In areas under annual crops or pastures bore hydrographs showed rising trends. The rising trend of groundwater levels was generally lower under the perennials than annual pastures and crops. Perennial vegetation including shrubs and pastures that allowed for buffering of seasonal high rainfall events was vital to decrease salinity trends. Surface drainage is also likely to have had a positive effect. However, the groundwater level is still rising at a relatively high rate in some areas where perennial pastures were sown into shallow soils. Modelling the solute and water flows would help to give a complete picture of the processes involved and the linkages with farm practices.
The rehabilitation project required substantial expenditure and foregone profits during its eight years of implementation. However, these costs are expected to be recovered through the prevention of secondary salinity. This involves both livestock and cropping being essential components of the farming system. Within twenty years from the program's completion the cumulative discounted profit (net present value) is expected to be greater than had the program not been carried out. There is likely to be scope for reducing this break-even period if some areas where salinity is ameliorated could include annual cropping or be managed using enhanced stocking rates.

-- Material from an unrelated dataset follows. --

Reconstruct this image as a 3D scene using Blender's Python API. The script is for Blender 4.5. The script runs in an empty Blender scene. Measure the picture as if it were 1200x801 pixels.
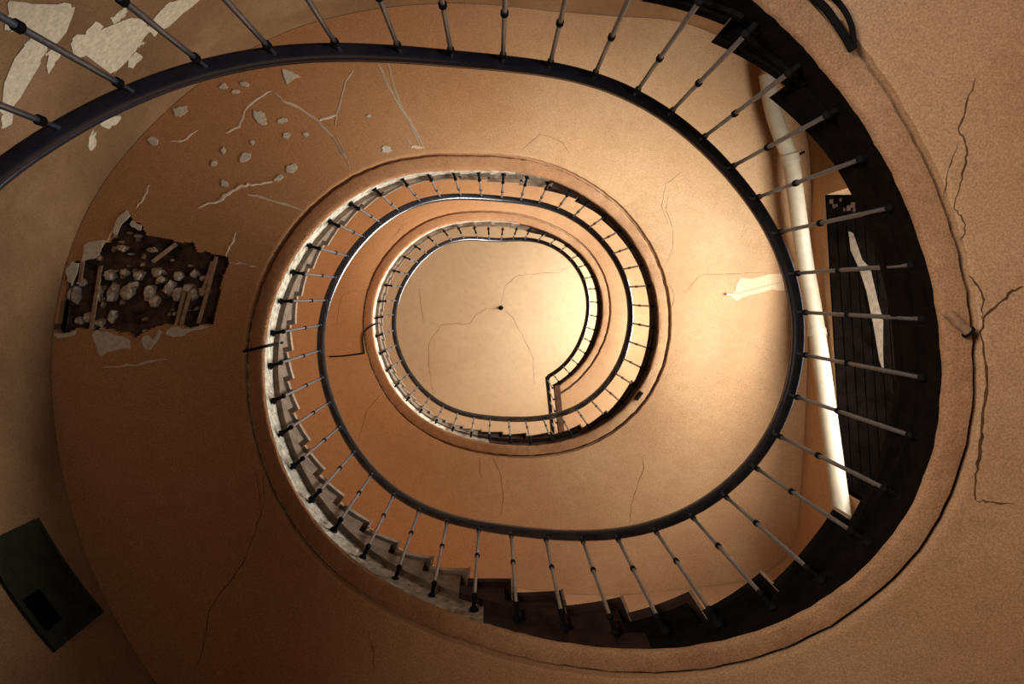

In addition, external developments including the creation of market mechanisms which value environmental characteristics could provide an incentive for development of profitable farming systems which are sustainable over the long-term. These market structures would need to be fair and reflect the link between farm production and environmental outcomes. In particular technologies are needed to utilise saline conditions and prevent hydrological consequences such as watertables rising and excessive discharge of saline groundwater and surface drainage into the environment.